FIJI NEWS

Fijian meke in the 21st century

Pure forms of traditional fijian dance (meke) are being lost Founding member of the Dance Theatre of Fiji and Fiji Sun subeditor Manasa Kalouniviti argues for a relook at the
27 Mar 2014 09:45

Pure forms of traditional fijian dance (meke) are being lost
Founding member of the Dance Theatre of Fiji and Fiji Sun subeditor Manasa Kalouniviti argues for a relook at the preservation of culture.

Manasa Kalouniviti
SUVA
In the late 1960s and the early 1970s the traditional meke competition between schools was a huge event. It normally took place on Ratu Sukuna Day and was fiercely contested. Marist Brothers High School’s meke team of which I was a member, proudly hoisted the competition cup in 1968, 1969 and 1970. Judges looked for team’s abilities to deliver traditional forms. For the uninitiated, the lessons on meke were simple. For example, Vanua Levu had its own dances, the meke wesi (spear dance) and the seasea (ladies standing dance). Each meke identified a vanua and had its own vucu (traditional chants). There were also specific dance moves to specific forms. If you watch some of the meke wesi and meke i wau (club dance) performed today, they are confusing some of the moves specific to each dance forms and audiences don’t even have a clue that this is happening.
I have a particular bone of contention with tourist operators who ‘cultural groups’ to perform meke. Not only are these meke a great disservice to iTaukei culture because they abandon pure form for a quick buck but they pass onto their bad habits to the younger generation.
I propose that we revive the traditional meke competition that was peformed on Ratu Sukuna Day. Some of the schools like Adi Cakobau School, Queen Victoria School, Ratu Kadavulevu Schoola and Lelean Memorial School continue to incorporate iTaukei culture classes into their school curriculum.
However, we need to think about coming up with a more comprehensive approach to iTaukei culture, particularly meke and protocol.
The Government has already make the teaching of iTaukei language mandatory for all schools. This is good but there are questions about the resources available to deliver this across the board. This is also just aimed to conversational iTaukei language.
I don’t consider myself a lone voice in the wilderness.
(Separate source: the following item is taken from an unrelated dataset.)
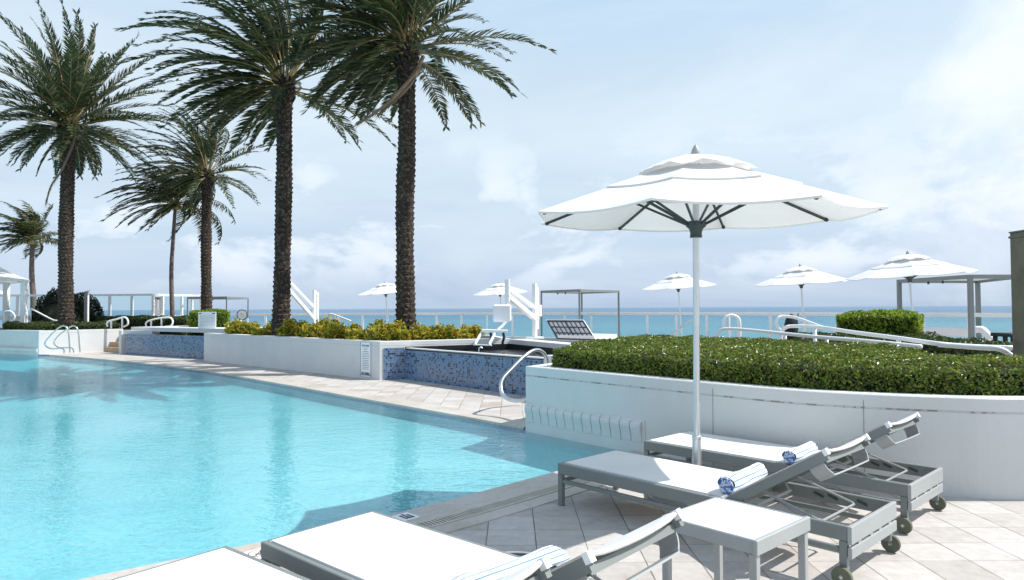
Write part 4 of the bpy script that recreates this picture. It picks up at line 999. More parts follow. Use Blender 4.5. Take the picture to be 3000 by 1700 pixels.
m = MB(); m.bar((0, -.053, .17), (-.05, -.053, .24), .012, .004); m.bar((0, -.056, .17), (.10, -.056, .13), .010, .004); m.build('hand', M['inkgrey'], ck)
for x in (-.17, .17): m = MB(); m.box(x - .02, x + .02, -.02, .02, -.3, .05); m.build('bracket', M['white'], ck)

# ------------------------------------------------------------------ palms
def frond_into(mb, base, az, el, length, droop, wind, nl=58, ll=.42, lw=.044, mi_leaf=0, mi_st=1, vee=.55, curl=0.0, gap0=.16):
    d = Vector((math.cos(az) * math.cos(el), math.sin(az) * math.cos(el), math.sin(el))); p = Vector(base); seg = 14; pts = [p.copy()]; ds = [d.copy()]
    for i in range(seg):
        t = (i + 1) / seg
        d = (d + (Vector((0, 0, -1)) * droop * (.5 + t) + wind * (.4 + t)) / seg).normalized(); p = p + d * (length / seg); pts.append(p.copy()); ds.append(d.copy())
    # stalk
    mb.mi = mi_st; mb.tube(pts[:11], [.022 * (1 - .75 * i / 14) + .003 for i in range(11)], 3, False)
    mb.mi = mi_leaf
    for i in range(nl):
        t = gap0 + (1 - gap0) * (i + random.random() * .6) / nl; x = t * seg; k = min(int(x), seg - 1); f = x - k
        q = pts[k].lerp(pts[k + 1], f); dd = ds[k].lerp(ds[k + 1], f).normalized()
        side = dd.cross(Vector((0, 0, 1)))
        if side.length < .05: side = dd.cross(Vector((math.cos(az), math.sin(az), .01)))
        side.normalize(); up = side.cross(dd)
        prof = math.sin(math.pi * min(1, .12 + .9 * t) ** .8) ** .6 if t < .97 else .45
        for s in (-1, 1):
            L_ = ll * prof * random.uniform(.8, 1.15); v = random.uniform(vee - .35, vee + .3)
            dirn = (dd * (.75 + .5 * t) + side * s * math.cos(v) * .95 + up * math.sin(v) * .6 + wind * .55 + Vector((0, 0, -curl))).normalized()
            wv = dirn.cross(up + side * random.uniform(-.8, .8)).normalized() * lw * .5
            mid = q + dirn * L_ * .55; tip = mid + (dirn + wind * .5 + Vector((0, 0, -.22 - curl))).normalized() * L_ * .45
            b = len(mb.v); mb.v += [tuple(q - wv * .5), tuple(q + wv * .5), tuple(mid + wv), tuple(mid - wv), tuple(tip)]
            mb.f += [[b, b + 1, b + 2, b + 3], [b + 3, b + 2, b + 4]]; mb.m += [mi_leaf, mi_leaf]
def date_trunk(path, r0, r1, rows_h=.12, nseg=28, flare=.25):
    P = smooth_path(path, 10); L_ = [0]
    for a, b_ in zip(P, P[1:]): L_.append(L_[-1] + (b_ - a).length)
    tot = L_[-1]; m = MB(); z = 0; row = 0; rings = []
    def at_s(s):
        for i in range(len(P) - 1):
            if s <= L_[i + 1]: return P[i].lerp(P[i + 1], (s - L_[i]) / (L_[i + 1] - L_[i]))
        return P[-1]
    while z < tot:
        t = z / tot; r = r0 + (r1 - r0) * t + .05 * math.exp(-z / .35) + flare * max(0, (t - .86) / .14) ** 1.3 * r1
        r *= 1 + .035 * math.sin(z * 2.1 + row * .01) + .02 * math.sin(z * 5.3)
        amp = .15 if t < .86 else .2
        for j, (fz, a_) in enumerate(((0, -.5), (.45, .25), (.78, 1.0), (.92, .6))):
            c = at_s(min(tot, z + fz * rows_h)); ring = []
            for k in range(nseg):
                an = 2 * math.pi * k / nseg; ph = 6.5 * an + row * 2.6
                bump_ = a_ * (.55 + .45 * math.cos(2 * ph)) + random.uniform(-.25, .25)
                rr = r * (1 + amp * bump_); ring.append((c.x + math.cos(an) * rr, c.y + math.sin(an) * rr, c.z + rows_h * .12 * math.cos(2 * ph)))
            rings.append(ring)
        z += rows_h; row += 1
    for ring in rings: m.v += ring
    for i in range(len(rings) - 1):
        for k in range(nseg): m.f.append([i * nseg + k, i * nseg + (k + 1) % nseg, (i + 1) * nseg + (k + 1) % nseg, (i + 1) * nseg + k]); m.m.append(0)
    return m
def boots(m, c, r, h, n=70):       # old leaf bases around the neck
    for i in range(n):
        a = i * 2.4; z = c.z - h + h * i / n; d = Vector((math.cos(a), math.sin(a), 0)); p = Vector((c.x, c.y, z)) + d * r
        m.bar(p, p + d * .10 + Vector((0, 0, .17)), .07, .03, d)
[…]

There are others, like me, interested in preserving traditional forms. It was interesting to note that a recent letter to the editor complained about Bollywood dances being performed at school functions and being passed off as classical Indian dance.
I concur with a similar line of argument for iTaukei culture, particularly meke. Fusion of different dances is inevitable and contemporary dance groups should have the freedom to innovate and express themselves.
However, we do a great disservice to our future generations, not just iTaukei but all Fijians, if we do not remain, true to form, so to speak, with relation to our iTaukei culture.

Mr Kalouniviti continues to maintain a passionate interest in culture in the vanua o Kubulau, Bua.